* AIM *
Exactly as written, retype the listing below, omitting the pictures.

---------- INFORMATION PROVIDED

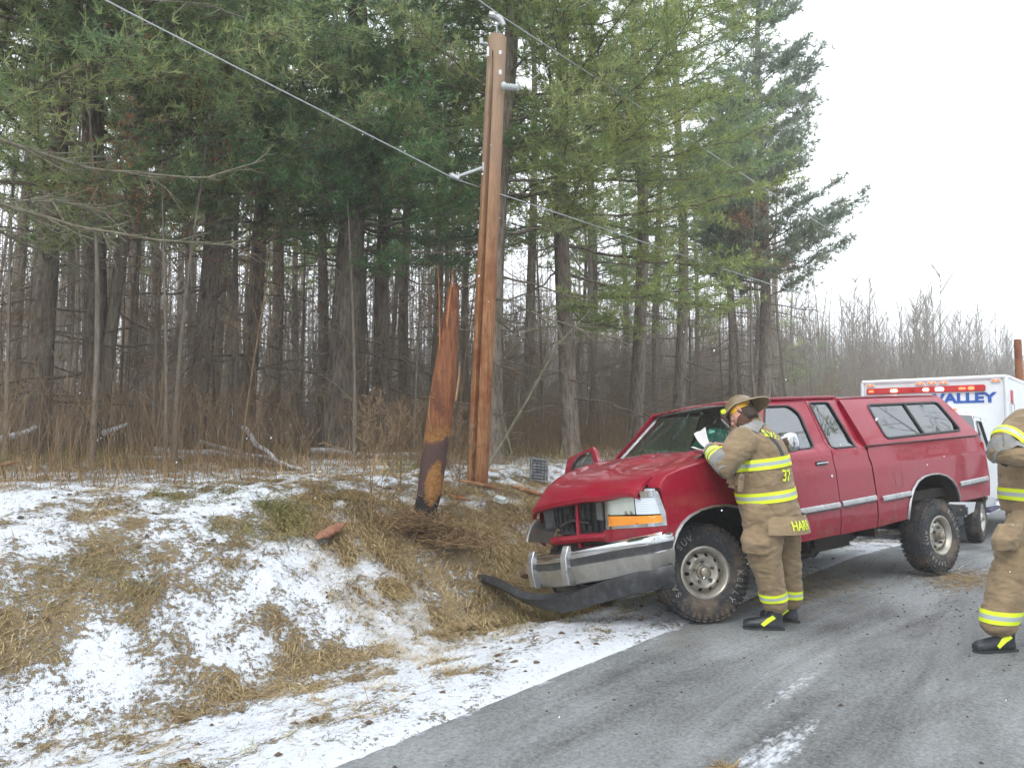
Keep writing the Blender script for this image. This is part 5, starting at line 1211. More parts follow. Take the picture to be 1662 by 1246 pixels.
# wheels
def text_mesh(txt, size, ext=.0, bold=.0):
    cu = bpy.data.curves.new('lettering', 'FONT'); cu.body = txt; cu.size = size; cu.extrude = ext; cu.offset = bold; cu.align_x = 'CENTER'; cu.align_y = 'CENTER'
    o = bpy.data.objects.new('lettering', cu); COL.objects.link(o); bpy.context.view_layer.update()
    me = bpy.data.meshes.new_from_object(o.evaluated_get(bpy.context.evaluated_depsgraph_get())); bpy.data.objects.remove(o); return me
def make_wheel(Rt=.40, wdt=.255, Rr=.205, letters=True, name='wheel', nh=10):
    root = empty(name)
    h = wdt / 2
    prof = [(h - .025, Rr - .01), (h - .008, Rr + .012), (h + .006, Rr + .06), (h + .004, Rt - .10), (h - .012, Rt - .045), (h - .035, Rt - .014), (h - .06, Rt - .004), (0, Rt), (-h + .06, Rt - .004), (-h + .035, Rt - .014), (-h + .012, Rt - .045), (-h - .004, Rt - .1), (-h, Rr + .05), (-h + .02, Rr)]
    ty_ = MB(); ty_.lathe(prof, 72)
    n_ = 44                                      # tread lugs
    for k in range(n_):
        for yy, ph, w_, l_ in ((h - .045, 0, .055, .036), (h - .105, .5, .04, .034), (0, .2, .04, .034), (-h + .105, .7, .04, .034), (-h + .045, .5, .055, .036)):
            a_ = (k + ph) * 2 * PI / n_; r_ = Rt - (.010 if abs(yy) > h - .06 else .001); 
            c = Vector((math.cos(a_) * r_, yy, math.sin(a_) * r_)); ty_.box(c, (.012, w_, l_), rot=(0, -a_, 0))
    for k in range(n_):
        a_ = k * 2 * PI / n_; c = Vector((math.cos(a_) * (Rt - .048), h - .008, math.sin(a_) * (Rt - .048))); ty_.box(c, (.04, .006, .024), rot=(0, -a_, 0))
    t = ty_.build('tyre', TYR, root, angle=30)
    if letters:
        off = simple('worn_white_letters', (.36, .36, .34), .7, var=.3, dirt=.75, dcol=(.12, .10, .08), dscale=14)
        mb = MB()
        def arc(txt, a_mid, size, rr):
            n = len(txt); stp = size * .80 / rr
            for i, ch in enumerate(txt):
                if ch == ' ': continue
                me = text_mesh(ch, size, .0015, size * .012); a_ = a_mid - (i - (n - 1) / 2) * stp
                ra = Vector((math.cos(a_), 0, math.sin(a_))); tg = Vector((math.sin(a_), 0, -math.cos(a_)))
                V = [ra * (rr + v.co.y) + tg * v.co.x + Vector((0, h + .0065 + v.co.z, 0)) for v in me.vertices]; mb.add(V, [list(p.vertices) for p in me.polygons]); bpy.data.meshes.remove(me)
        return_arc = arc
        # seen from outside (looking along -y) x runs to the left, so mirror the tangent
        def arc2(txt, a_mid, size, rr):
            n = len(txt); stp = size * .80 / rr
            for i, ch in enumerate(txt):
                if ch == ' ': continue
                me = text_mesh(ch, size, .0015, size * .012); a_ = a_mid + (i - (n - 1) / 2) * stp
                ra = Vector((math.cos(a_), 0, math.sin(a_))); tg = Vector((-math.sin(a_), 0, math.cos(a_)))
                V = [ra * (rr + v.co.y) + tg * v.co.x + Vector((0, h + .0065 + v.co.z, 0)) for v in me.vertices]; mb.add(V, [list(p.vertices) for p in me.polygons]); bpy.data.meshes.remove(me)
        arc2('SAFARI SUV', math.radians(20), .072, .298); arc2('KELLY', math.radians(208), .072, .298)
        mb.build('lettering', off, root, smooth=False, fix=False)
    rim = MB(); rim.lathe([(h - .045, Rr - .035), (h - .015, Rr - .022), (h - .004, Rr - .006), (h - .008, Rr + .008), (h - .03, Rr + .012)], 64)
    rim.lathe([(h - .045, Rr - .035), (h - .10, Rr - .04), (-h + .02, Rr - .015)], 48)
    dish = lambda r: h - .052 - .030 * max(0, (r - .115) / .055) ** 2 * (r > .115) + .018 * math.exp(-((r - .12) / .02) ** 2)
    hol = [[(math.cos(a_) * .143 + math.cos(b) * .0155, math.sin(a_) * .143 + math.sin(b) * .0155) for b in [2 * PI * j / 12 for j in range(12)]] for a_ in [2 * PI * i / nh for i in range(nh)]]
    panel([(math.cos(a_) * (Rr - .035), math.sin(a_) * (Rr - .035)) for a_ in [2 * PI * i / 64 for i in range(64)]], hol, lambda u, v: (u, dish(math.hypot(u, v)), v), .02, mb=rim, bstep=.02)
    ro = rim.build('rim', ALLOY, root, angle=40)
    bk = MB(); bk.lathe([(h - .075, .001), (h - .078, Rr - .04), (h - .12, Rr - .04)], 32); bk.build('brake_backing', HOLE, root)
    hb_ = MB(); hb_.lathe([(h - .055, .062), (h - .03, .058), (h - .028, .045), (h + .012, .043), (h + .02, .032), (h + .022, .001)], 28); hb_.build('hub', simple('worn_hub', (.34, .31, .26), .4, .6, dirt=.5), root)
    lgm = simple('dark_lug', (.10, .09, .085), .4, .6)
    for i in range(5):
        lg = MB(); a_ = 2 * PI * i / 5 + .3; lg.tube([(math.cos(a_) * .083, h - .055, math.sin(a_) * .083), (math.cos(a_) * .083, h - .022, math.sin(a_) * .083)], .0125, 6)
        lg.build('lug_nut', lgm, root)
    return root
def wheel_copy(w):
    r = w.copy(); COL.objects.link(r)
    for ch in w.children: c = ch.copy(); COL.objects.link(c); c.parent = r
    return r
w0 = make_wheel(); w0.parent = truck; w0.location = (0.02, .745, .395); w0.rotation_euler = (math.radians(3), 0, math.radians(-24)); tag(w0, 'muddy front wheel turned outward')
w1 = wheel_copy(w0); w1.parent = truck; w1.location = (-3.555, .82, .275); w1.rotation_euler = (math.radians(-2), 1.0, math.radians(-4)); tag(w1, 'hanging rear wheel')
for p_ in ((0, -.78, .32), (-3.50, -.80, .33)):
    w2 = wheel_copy(w0); w2.parent = truck; w2.location = p_; w2.rotation_euler = (0, 0, PI - (.42 if p_[0] == 0 else 0))
    if 'label' in w2: del w2['label']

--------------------

* SOLUTION *
Keep writing the Blender script for this image. This is part 5, starting at line 1211. More parts follow. Take the picture to be 1662 by 1246 pixels.
# wheels
def text_mesh(txt, size, ext=.0, bold=.0):
    cu = bpy.data.curves.new('lettering', 'FONT'); cu.body = txt; cu.size = size; cu.extrude = ext; cu.offset = bold; cu.align_x = 'CENTER'; cu.align_y = 'CENTER'
    o = bpy.data.objects.new('lettering', cu); COL.objects.link(o); bpy.context.view_layer.update()
    me = bpy.data.meshes.new_from_object(o.evaluated_get(bpy.context.evaluated_depsgraph_get())); bpy.data.objects.remove(o); return me
def make_wheel(Rt=.40, wdt=.255, Rr=.205, letters=True, name='wheel', nh=10):
    root = empty(name)
    h = wdt / 2
    prof = [(h - .025, Rr - .01), (h - .008, Rr + .012), (h + .006, Rr + .06), (h + .004, Rt - .10), (h - .012, Rt - .045), (h - .035, Rt - .014), (h - .06, Rt - .004), (0, Rt), (-h + .06, Rt - .004), (-h + .035, Rt - .014), (-h + .012, Rt - .045), (-h - .004, Rt - .1), (-h, Rr + .05), (-h + .02, Rr)]
    ty_ = MB(); ty_.lathe(prof, 72)
    n_ = 44                                      # tread lugs
    for k in range(n_):
        for yy, ph, w_, l_ in ((h - .045, 0, .055, .036), (h - .105, .5, .04, .034), (0, .2, .04, .034), (-h + .105, .7, .04, .034), (-h + .045, .5, .055, .036)):
            a_ = (k + ph) * 2 * PI / n_; r_ = Rt - (.010 if abs(yy) > h - .06 else .001); 
            c = Vector((math.cos(a_) * r_, yy, math.sin(a_) * r_)); ty_.box(c, (.012, w_, l_), rot=(0, -a_, 0))
    for k in range(n_):
        a_ = k * 2 * PI / n_; c = Vector((math.cos(a_) * (Rt - .048), h - .008, math.sin(a_) * (Rt - .048))); ty_.box(c, (.04, .006, .024), rot=(0, -a_, 0))
    t = ty_.build('tyre', TYR, root, angle=30)
    if letters:
        off = simple('worn_white_letters', (.36, .36, .34), .7, var=.3, dirt=.75, dcol=(.12, .10, .08), dscale=14)
        mb = MB()
        def arc(txt, a_mid, size, rr):
            n = len(txt); stp = size * .80 / rr
            for i, ch in enumerate(txt):
                if ch == ' ': continue
                me = text_mesh(ch, size, .0015, size * .012); a_ = a_mid - (i - (n - 1) / 2) * stp
                ra = Vector((math.cos(a_), 0, math.sin(a_))); tg = Vector((math.sin(a_), 0, -math.cos(a_)))
                V = [ra * (rr + v.co.y) + tg * v.co.x + Vector((0, h + .0065 + v.co.z, 0)) for v in me.vertices]; mb.add(V, [list(p.vertices) for p in me.polygons]); bpy.data.meshes.remove(me)
        return_arc = arc
        # seen from outside (looking along -y) x runs to the left, so mirror the tangent
        def arc2(txt, a_mid, size, rr):
            n = len(txt); stp = size * .80 / rr
            for i, ch in enumerate(txt):
                if ch == ' ': continue
                me = text_mesh(ch, size, .0015, size * .012); a_ = a_mid + (i - (n - 1) / 2) * stp
                ra = Vector((math.cos(a_), 0, math.sin(a_))); tg = Vector((-math.sin(a_), 0, math.cos(a_)))
                V = [ra * (rr + v.co.y) + tg * v.co.x + Vector((0, h + .0065 + v.co.z, 0)) for v in me.vertices]; mb.add(V, [list(p.vertices) for p in me.polygons]); bpy.data.meshes.remove(me)
        arc2('SAFARI SUV', math.radians(20), .072, .298); arc2('KELLY', math.radians(208), .072, .298)
        mb.build('lettering', off, root, smooth=False, fix=False)
    rim = MB(); rim.lathe([(h - .045, Rr - .035), (h - .015, Rr - .022), (h - .004, Rr - .006), (h - .008, Rr + .008), (h - .03, Rr + .012)], 64)
    rim.lathe([(h - .045, Rr - .035), (h - .10, Rr - .04), (-h + .02, Rr - .015)], 48)
    dish = lambda r: h - .052 - .030 * max(0, (r - .115) / .055) ** 2 * (r > .115) + .018 * math.exp(-((r - .12) / .02) ** 2)
    hol = [[(math.cos(a_) * .143 + math.cos(b) * .0155, math.sin(a_) * .143 + math.sin(b) * .0155) for b in [2 * PI * j / 12 for j in range(12)]] for a_ in [2 * PI * i / nh for i in range(nh)]]
    panel([(math.cos(a_) * (Rr - .035), math.sin(a_) * (Rr - .035)) for a_ in [2 * PI * i / 64 for i in range(64)]], hol, lambda u, v: (u, dish(math.hypot(u, v)), v), .02, mb=rim, bstep=.02)
    ro = rim.build('rim', ALLOY, root, angle=40)
    bk = MB(); bk.lathe([(h - .075, .001), (h - .078, Rr - .04), (h - .12, Rr - .04)], 32); bk.build('brake_backing', HOLE, root)
    hb_ = MB(); hb_.lathe([(h - .055, .062), (h - .03, .058), (h - .028, .045), (h + .012, .043), (h + .02, .032), (h + .022, .001)], 28); hb_.build('hub', simple('worn_hub', (.34, .31, .26), .4, .6, dirt=.5), root)
    lgm = simple('dark_lug', (.10, .09, .085), .4, .6)
    for i in range(5):
        lg = MB(); a_ = 2 * PI * i / 5 + .3; lg.tube([(math.cos(a_) * .083, h - .055, math.sin(a_) * .083), (math.cos(a_) * .083, h - .022, math.sin(a_) * .083)], .0125, 6)
        lg.build('lug_nut', lgm, root)
    return root
def wheel_copy(w):
    r = w.copy(); COL.objects.link(r)
    for ch in w.children: c = ch.copy(); COL.objects.link(c); c.parent = r
    return r
w0 = make_wheel(); w0.parent = truck; w0.location = (0.02, .745, .395); w0.rotation_euler = (math.radians(3), 0, math.radians(-24)); tag(w0, 'muddy front wheel turned outward')
w1 = wheel_copy(w0); w1.parent = truck; w1.location = (-3.555, .82, .275); w1.rotation_euler = (math.radians(-2), 1.0, math.radians(-4)); tag(w1, 'hanging rear wheel')
for p_ in ((0, -.78, .32), (-3.50, -.80, .33)):
    w2 = wheel_copy(w0); w2.parent = truck; w2.location = p_; w2.rotation_euler = (0, 0, PI - (.42 if p_[0] == 0 else 0))
    if 'label' in w2: del w2['label']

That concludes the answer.